Thimble Island Kayaking

A Photographer Plays the Munzee Game – Day Two

This post is part of a five day series comparing the scavenger hunt game of Munzee to Geocaching from a photographer’s point of view. If you haven’t started with the first one, you can do so by clicking here.

Flowing Water
Flowing Water

Munzee started in June 2011, and geocaching started in May 2000, but Munzee is coming on fast and strong. There are over 2 million caches compared to more than 400,000 munzees, but those munzee hides have come in less than 2 years versus almost 13 years for Geocaching.

A geocache is a container that holds a logbook. The cache is logged as a find by physically signing the logbook and then marking it found using either a smartphone or a computer. Your found count increases for each cache found. A munzee is simply a QR barcode that finders scan with their smart phone. They can be hidden in a container like a geocache or simply displayed by itself. For each munzee “cap,” short for capture, your score can increase by varying amounts depending on the hide type. The hiders score also increases every time someone finds one of their hides.

To me I like munzees more. Why? They don’t have wet logs, and they’re easier to log.

Groundspeak, the company that owns the geocaching.com website, has an in-depth set of guidelines or “rules” that must be followed. There are also volunteers who review each cache before publishing to make sure it meets the guidelines. The review process can take up to 72 hours. Munzee has a basic set of rules and trusts that munzee owners will follow them. The Munzee website is updated four times a day, so the longest someone will have to wait to discover a new hide is six hours.

Geocache containers range in size from several gallons large to the size of a finger tip. All but the smallest can hold “swag,” which are trade items. The idea is if you take something, you should leave something of equal or greater value. I liked this idea at first but quickly tired of it because most caches were filled with junk or kids toys from fast food restaurants. After a few months, we stopped trading and only signed the logbook, so container size didn’t matter to us.
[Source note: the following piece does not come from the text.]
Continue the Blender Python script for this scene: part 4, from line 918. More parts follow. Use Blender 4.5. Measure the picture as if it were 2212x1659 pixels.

With caching, finders are handling a physical container, and they may re-hide it in the wrong spot. At first it may only be a short distance away, but over time it can move several feet. Some have moved either by “cache creep” or by someone physically moving it more than 50 feet. If the hide is challenging, this can make it difficult for future seekers to find. Many caches include hints, but if te container is in a different spot, the hint will be useless.

Because caches are physical containers, they are susceptible to leaking, which ruins any trade items inside and turns the logbook into a wet, moldy mess. Here in Connecticut, plastic containers tend to crack, especially in the winter, and animals like to chew on them. Once damaged, water quickly finds its way inside, soaking everything. Cachers usually put the logbook in a plastic bag to keep it dry, but If the plastic bag isn’t completely inside the container, the seal will leak. If the log is damp from being found in the rain or even on a hot, humid day, it can get moldy inside the sealed, plastic bag. Opening the container can be quite a shock to your noise.